Friday, 10 April 2009

Independent body must supervise NBN rollout

Some homes will miss out on the Rudd government's $43 billion plan to roll out fibre-optic broadband cables to households, a frontbencher admits.
The NBN is an ambitious project and has certainly turned previous ideas about addressing Australia's broadband woes on their heads. But small towns will still miss out on fibre access under the current plan for the NBN.

While small towns 'missing out' is not such a good thing, the announcement this week that Australia will launch more satellites to cover remote areas is good news.

But politics will either make or break the Rudd Government's ambitious plan. It is time that an independent government agency was established to remove Australia's communications infrastructure from day-to-day politics. Afterall, politicians have avoided the issue for over two decades.

Another reason for removing politics from the infrastructure is technological convergence.

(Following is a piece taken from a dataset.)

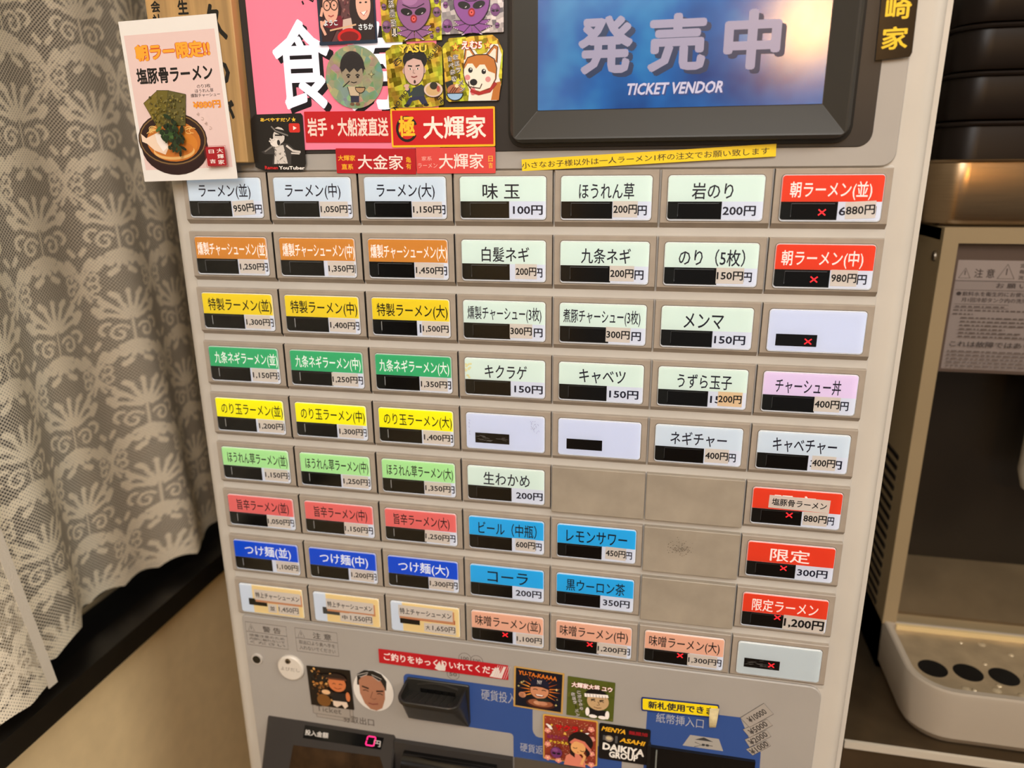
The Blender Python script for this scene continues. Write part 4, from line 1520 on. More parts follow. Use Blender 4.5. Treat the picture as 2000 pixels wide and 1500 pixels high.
def dog(a):
    k = a.W / a.H
    W2, BR, DK = (240, 230, 214), (192, 116, 44), (60, 30, 16)
    a.poly([(.36, .16), (.50, .17), (.60, .30), (.74, .26), (.80, .14), (.92, .14), (.98, .30), (.93, .62), (.96, .72), (.90, .99), (.42, .99), (.44, .82), (.34, .58), (.36, .40)], WHITE)
    a.poly([(.46, .78), (.88, .72), (.97, .74), (.90, .985), (.46, .985)], W2)
    a.poly([(.86, .72), (.97, .70), (.93, .985), (.80, .985)], BR)
    for P in ([(.36, .36), (.385, .18), (.46, .18), (.56, .32)], [(.72, .30), (.86, .15), (.92, .18), (.905, .42)]):
        a.poly(P, BR)
        a.line(P, .5, DK)
    a.poly([(.39, .36), (.405, .22), (.45, .22), (.53, .33)], W2)
    a.poly([(.75, .32), (.86, .20), (.89, .22), (.88, .38)], W2)
    H = [(.36, .44), (.42, .33), (.56, .29), (.74, .29), (.86, .36), (.90, .50), (.885, .66), (.80, .80), (.62, .86), (.48, .82), (.38, .70), (.345, .56)]
    a.poly(H, BR)
    a.line(H, .55, DK, close=True)
    a.poly([(.36, .50), (.42, .42), (.50, .42), (.56, .50), (.62, .44), (.70, .44), (.76, .54), (.87, .58), (.87, .66), (.79, .79), (.62, .845), (.49, .81), (.39, .70), (.355, .58)], W2)
    for u, v in ((.465, .52), (.685, .545)):
        a.ell(u, v, .038, .038 * k * 1.05, BLK, 18)
        a.ell(u + .008, v - .016, .012, .012 * k, WHITE, 10)
    a.ell(.415, .63, .045, .042 * k, (216, 140, 140), 16)
    a.ell(.755, .665, .045, .042 * k, (216, 140, 140), 16)
    a.ell(.515, .705, .062, .05 * k, BLK, 20)
    a.ell(.505, .845, .045, .055 * k, (214, 110, 116), 16)
    a.line([(.43, .69), (.44, .77), (.52, .785), (.52, .74), (.52, .785), (.62, .80), (.655, .73)], .55, DK)
    a.line([(.46, .83), (.60, .88), (.78, .84), (.885, .72)], 1.7, (168, 36, 34))
    # bowl of noodles
    a.poly([(.04, .70), (.16, .66), (.19, .80), (.08, .84)], (26, 34, 30))
    a.ell(.20, .82, .13, .09, (172, 108, 76), 22)
    for q in (.14, .18, .22):
        a.line([(q - .03, .86), (q + .04, .77)], .6, (96, 44, 30))
    a.ell(.235, .755, .035, .03, (240, 214, 170), 12)
    a.ell(.20, .87, .135, .11, (150, 186, 220), 22, 180, 360)
    a.line([(.065, .87), (.335, .87)], .5, BLK)
    a.arc(.20, .87, .135, .11, 180, 360, .5, BLK)
    a.text('えむ5', .32, .08, .665, .205, WHITE, .035, edge=(190, 26, 30), ew=.07)
    for u, v in ((.225, .17), (.755, .15)):
        a.star(u, v, .075, (190, 26, 30))
        a.star(u, v, .055, (240, 206, 60))
    a.column('家系ラーメン', .215, .27, .86, .092, BLK, .012, edge=WHITE, lean=.12)
    a.column('食べ歩き', .115, .29, .70, .092, BLK, .012, edge=WHITE, lean=.09)


sticker('foil_sticker', [(863, 71), (983, 67.5), (982, 197), (867, 199.5)], 0.4, 'gold foil sticker of a brown and white dog with a red collar', dog, GOLD, outline=[(.0, .16), (.12, .03), (.83, 0), (.92, .07), (1.0, .24), (.98, .70), (.92, .97), (.10, 1), (.05, .96)], group='prism foil stickers')


# ---- lower stickers
def kaz(a):
    a.rect(0, 0, 1, 1, (22, 14, 10))
    for k in range(60):
        u, v = random.gauss(.3, .14), random.gauss(.35, .15)
        if .02 < u < .95 and .02 < v < .9:
            a.ell(u, v, .03, .03, random.choice([(180, 120, 56), (120, 76, 36), (220, 170, 100), (60, 38, 20)]), 8)
    a.text('Kaz', .04, .09, .5, .34, (24, 20, 20), .05, rot=6, slant=.3)
    a.ell(.68, .36, .20, .20, (206, 120, 72), 24)
    a.ell(.68, .23, .22, .13, (40, 26, 22), 24, 0, 180)
    a.rect(.46, .22, .90, .26, (90, 50, 36))
    for u in (.61, .76):
        a.line([(u - .04, .37), (u, .35), (u + .04, .37)], .5, BLK)
    a.line([(.60, .46), (.68, .49), (.77, .46)], .5, (110, 30, 24))
    a.poly([(.52, .58), (.86, .58), (.88, .80), (.52, .80)], (26, 24, 26))
    a.ell(.90, .66, .05, .12, (206, 120, 72), 12)
    a.ell(.42, .62, .16, .09, (40, 30, 26), 18)
    a.ell(.40, .60, .10, .06, (230, 186, 140), 16)
    a.poly([(.54, .80), (.86, .80), (.88, .90), (.80, .98), (.74, .88), (.62, .96), (.54, .92)], (226, 206, 186))
    a.ell(.33, .82, .16, .16, (120, 78, 34), 16)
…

As the NBN impacts upon television, newspaper and other traditional media businesses, there will be calls to protect them from becoming irrelevant in the broadband era.

My view is that if these businesses have not kept up with changes in the media communications industry, then the public should not have to put up with outdated modes of veiwing content to keep a handful of people rich.

Creating an independent government agency with clear goals to connect Australia must be considered in the early stages of the NBN. If this doesn't happen, you can be sure interested parties who occupy the periphery will present a major risk to the success of the NBN. The infrastructure is too important to be caught up in the political point-scoring games which are sure to follow once all the traditional interests converge.